The dossier contained some salacious charges about Mr. Trump’s personal behavior that seemed dubious from the start. Since then much of it has been shown to be exaggerated, or even Russian disinformation. At the Danchenko trial, FBI agents said they were unable to corroborate it.

But the dossier was not the starting point of the Trump-Russia investigation. In 2019, a Department of Justice Office of the Inspector General report concluded that the officials who opened the case did not know at the time about Mr. Steele’s work. In part the investigation was sparked by information from a foreign government that a Trump campaign worker, George Papadopoulos, said Russia had information damaging to Mrs. Clinton, and might release it.

The FBI did use parts of the dossier in applications for wiretaps on a former foreign policy adviser for the Trump campaign, according to the inspector general report, which harshly criticized the bureau for relying on such a flawed document for investigatory purposes.

What, if anything, comes next? 

In Mr. Durham’s other court loss, a Washington federal court jury in March found cybersecurity lawyer Michael Sussmann not guilty of lying to the FBI concerning his relationship to the Clinton campaign.

In 2020 a former FBI lawyer, Kevin Clinesmith, was sentenced to a year of probation under a plea deal with Mr. Durham in which he admitted that he had altered an email used in an eavesdropping application.

Some Trump supporters have expressed frustration with Mr. Durham’s lack of success in court. GOP Rep.

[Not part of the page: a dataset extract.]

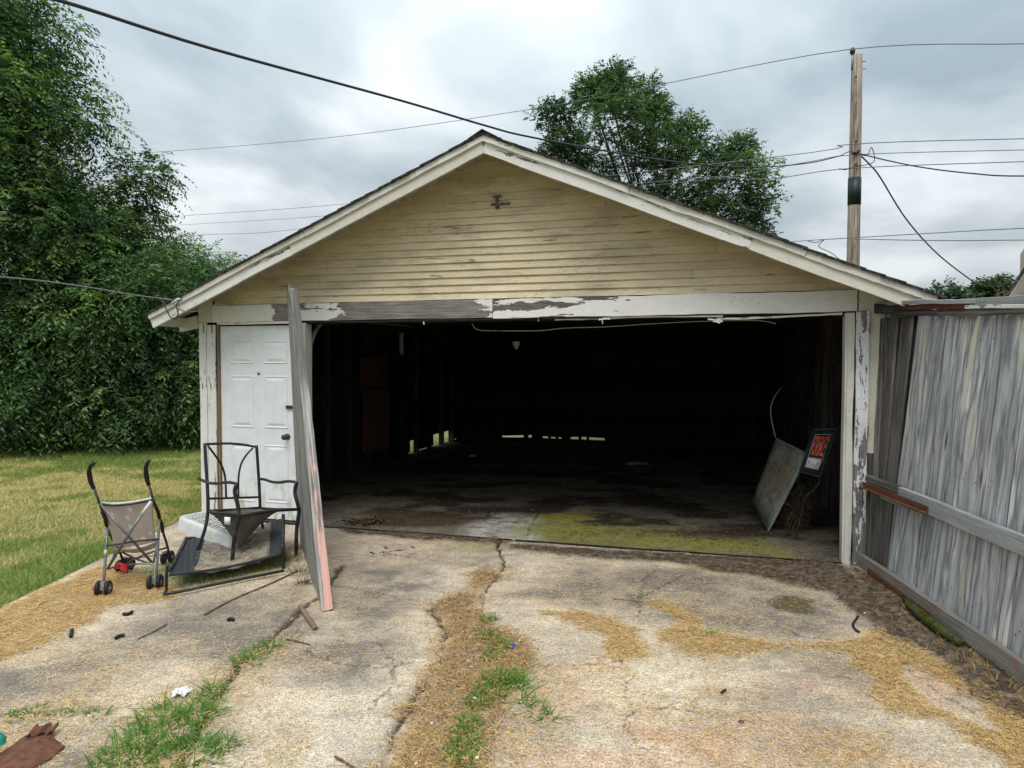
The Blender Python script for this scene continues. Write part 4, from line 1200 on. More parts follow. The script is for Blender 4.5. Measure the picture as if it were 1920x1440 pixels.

Matt Gaetz of Florida on Wednesday complained that “Durham has been on this investigation for years, and here we are 0-2.”

But others have said that information Mr. Durham has unearthed and attempted to use in court arguments could be more important than convictions. He has compiled a record of FBI malfeasance that, if Republicans win control of the House in November, could lead to an inquiry similar to the 1975-76 Church Committee, a Senate panel that investigated abuses in the CIA, said Kash Patel, a former Trump National Security Council official, on Wednesday.

Mr. Durham is required to produce a concluding report on his activities. However, whether it is publicly released will be up to Attorney General Garland.